Exercise prompt ▸ Every line from the start of the records through the line with "PI = math.pi; R = math.radians" is to be written out exactly; pictures are not.

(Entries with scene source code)

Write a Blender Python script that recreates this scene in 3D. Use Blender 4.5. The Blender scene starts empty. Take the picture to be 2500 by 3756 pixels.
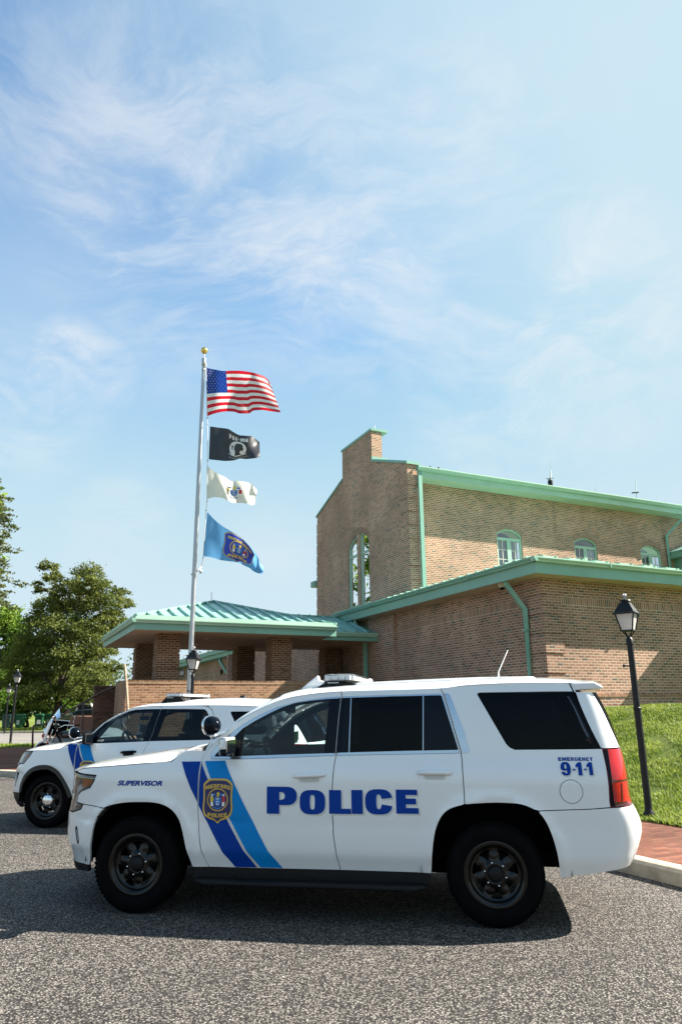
import bpy, bmesh, math, random
import numpy as np
from mathutils import Vector, Matrix, Quaternion
from mathutils.geometry import delaunay_2d_cdt
random.seed(7); rng = np.random.default_rng(11)
SC = bpy.context.scene; COL = SC.collection
PI = math.pi; R = math.radians

# ---------------------------------------------------------------- camera
F_PX, PITCH, ROLL, CAM_H = 2650.0, 0.26688, -0.00991, 1.6057
cam_d = bpy.data.cameras.new('camera'); cam = bpy.data.objects.new('camera', cam_d); COL.objects.link(cam)
cp, sp, cr_, sr_ = math.cos(PITCH), math.sin(PITCH), math.cos(ROLL), math.sin(ROLL)
fw = Vector((0, cp, sp)); up0 = Vector((0, -sp, cp)); rt0 = Vector((1, 0, 0))
rt = rt0*cr_ + up0*sr_; up = up0*cr_ - rt0*sr_
cam.matrix_world = Matrix(((rt.x, up.x, -fw.x, 0), (rt.y, up.y, -fw.y, 0), (rt.z, up.z, -fw.z, CAM_H), (0, 0, 0, 1)))
cam_d.sensor_fit = 'VERTICAL'; cam_d.sensor_height = 36.0; cam_d.lens = F_PX/3756*36
cam_d.clip_start = 0.05; cam_d.clip_end = 5000
SC.camera = cam
def ray(px, py):
    return Vector((0, 0, CAM_H)), fw + rt*((px-1250)/F_PX) - up*((py-1878)/F_PX)
def at(px, py, Y):
    c, d = ray(px, py); return c + d*(Y/d.y)

# ---------------------------------------------------------------- world, sun, exposure
SUN = Vector((1.199, 0.195, 1.0)).normalized()
SUN_EL = math.asin(SUN.z); SUN_AZ = math.atan2(SUN.x, SUN.y)
w = bpy.data.worlds.new('World'); SC.world = w; w.use_nodes = True
nt = w.node_tree; nt.nodes.clear()
def nd(t, ty, **kw):
    n = t.nodes.new(ty)
    for k, v in kw.items():
        if k.startswith('i_'):
            n.inputs[int(k[2:]) if k[2:].isdigit() else k[2:]].default_value = v
        else: setattr(n, k, v)
    return n
def math_(t, op, a=None, b=None, c=None, clamp=False):
    n = t.nodes.new('ShaderNodeMath'); n.operation = op; n.use_clamp = clamp
    for i, v in enumerate((a, b, c)):
        if v is None: continue
        if hasattr(v, 'is_output'): t.links.new(v, n.inputs[i])
        else: n.inputs[i].default_value = v
    return n.outputs[0]
def mixc(t, fac, a, b, bt='MIX'):
    n = t.nodes.new('ShaderNodeMix'); n.data_type = 'RGBA'; n.blend_type = bt
    for s, v in ((n.inputs[0], fac), (n.inputs[6], a), (n.inputs[7], b)):
        if hasattr(v, 'is_output'): t.links.new(v, s)
        else: s.default_value = v if not isinstance(v, tuple) else (v + (1,))[:4]
    return n.outputs[2]
def maprange(t, v, a, b, c=0.0, d=1.0):
    n = t.nodes.new('ShaderNodeMapRange'); n.interpolation_type = 'SMOOTHSTEP'
    t.links.new(v, n.inputs[0])
    for i, x in enumerate((a, b, c, d)): n.inputs[i+1].default_value = x
    return n.outputs[0]
sky = nd(nt, 'ShaderNodeTexSky', sky_type='NISHITA', sun_disc=False, sun_elevation=SUN_EL, sun_rotation=SUN_AZ,
         altitude=10, air_density=1.0, dust_density=0.6, ozone_density=1.6)
tc = nd(nt, 'ShaderNodeTexCoord'); gen = tc.outputs['Generated']
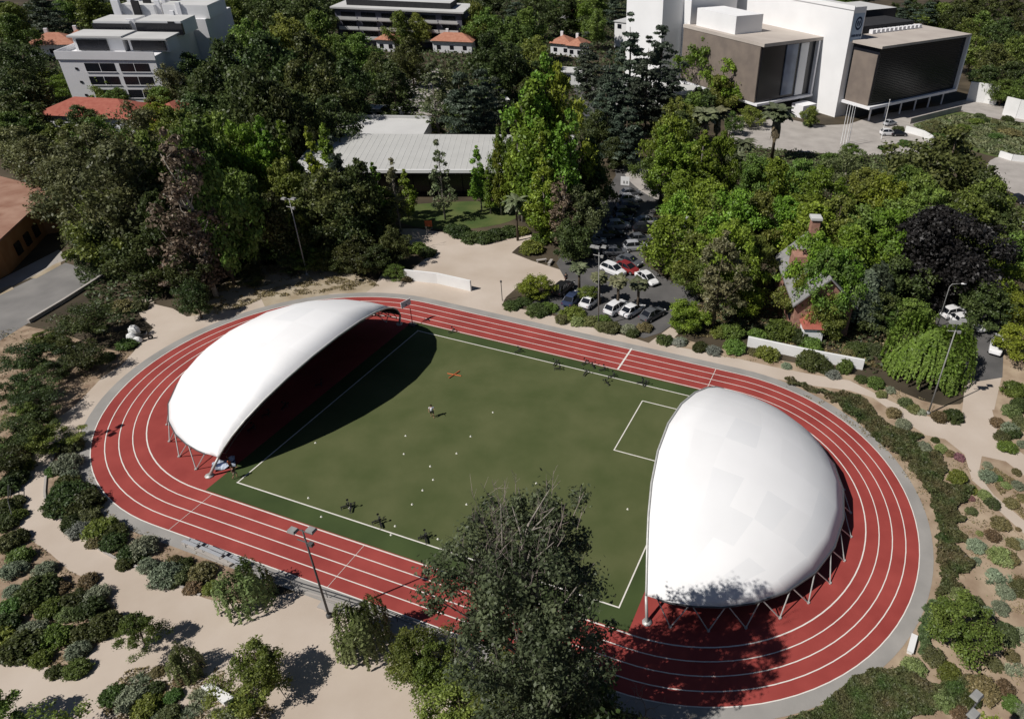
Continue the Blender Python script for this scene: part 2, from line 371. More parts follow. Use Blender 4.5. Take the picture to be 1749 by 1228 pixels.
# right wing
b = MB(); b.box(.9, 41.2, 1.0, 29, 4.6, 18.7, 0, fo); b.build('right_wing_glazing', M_glass, R)
b = MB(); b.box(0, 42, 0, 30, 3.9, 4.6, 0, fo); b.box(41.2, 42, 0, 30, 4.6, 18.9, 0, fo); b.build('right_wing_frame', M_lav, R)
b = MB(); b.box(0, 42, 0, 30, 18.9, 19.5, 0, fo); b.build('right_wing_roof', M_roof, R)
b = MB(); b.box(.55, .9, 1.2, 8.6, 4.6, 17.2, 0, fo); b.build('mesh_screen', M_mesh, R)
b = MB(); louvres(b, fo, 1.2, 41, .9, 1.0, 4.7, 18.6, .45, 0); b.build('facade_louvres', M_dark, R)
b = MB(); b.box(8, 34, 14, 24, 19.5, 21.4, 0, fo); b.box(10, 40, 24.5, 38, 19.5, 23.2, 0, fo, mtop=1); b.build('roof_plant_room', [M_dark, M_roofw], R)
for k in range(12): b = MB(); b.box(13+k*2.0, 14.3+k*2.0, 12.6, 13.8, 19.5, 20.5, 0, fo); b.build('roof_unit', M_lav, R)
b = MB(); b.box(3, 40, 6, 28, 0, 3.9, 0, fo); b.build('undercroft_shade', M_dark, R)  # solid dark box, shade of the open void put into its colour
for k in range(6): b = MB(); b.tube([(*fo(4+k*7, 2.2), 0), (*fo(4+k*7, 2.2), 3.9)], .25, 8); b.build('column', M_lav, R)
# left wing
b = MB(); b.box(-23.4, -2.6, 18.4, 48, 4.6, 18.3, 0, fo); b.build('left_wing_glazing', M_glass, R)
b = MB(); b.box(-24.1, -2, 17.4, 48, 3.9, 4.5, 0, fo); b.box(-24.1, -1.5, 17.4, 48, 18.3, 19.1, 1, fo); b.box(-3.0, -2.4, 17.4, 18.4, 4.5, 18.3, 0, fo); b.build('left_wing_frame', [M_lav, M_roof], R)
b = MB(); b.box(-24.0, -23.5, 18.6, 47.8, 4.6, 18.2, 0, fo); b.build('mesh_screen', M_mesh, R)
b = MB(); b.box(-14.5, -10.2, 18.1, 18.4, 5.4, 18.0, 0, fo); b.box(-9.0, -6.0, 18.1, 18.4, 4.8, 18.0, 1, fo); b.build('facade_panels', [M_glassb, M_white], R)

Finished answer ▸
Write a Blender Python script that recreates this scene in 3D. Use Blender 4.5. The Blender scene starts empty. Take the picture to be 2500 by 3756 pixels.
import bpy, bmesh, math, random
import numpy as np
from mathutils import Vector, Matrix, Quaternion
from mathutils.geometry import delaunay_2d_cdt
random.seed(7); rng = np.random.default_rng(11)
SC = bpy.context.scene; COL = SC.collection
PI = math.pi; R = math.radians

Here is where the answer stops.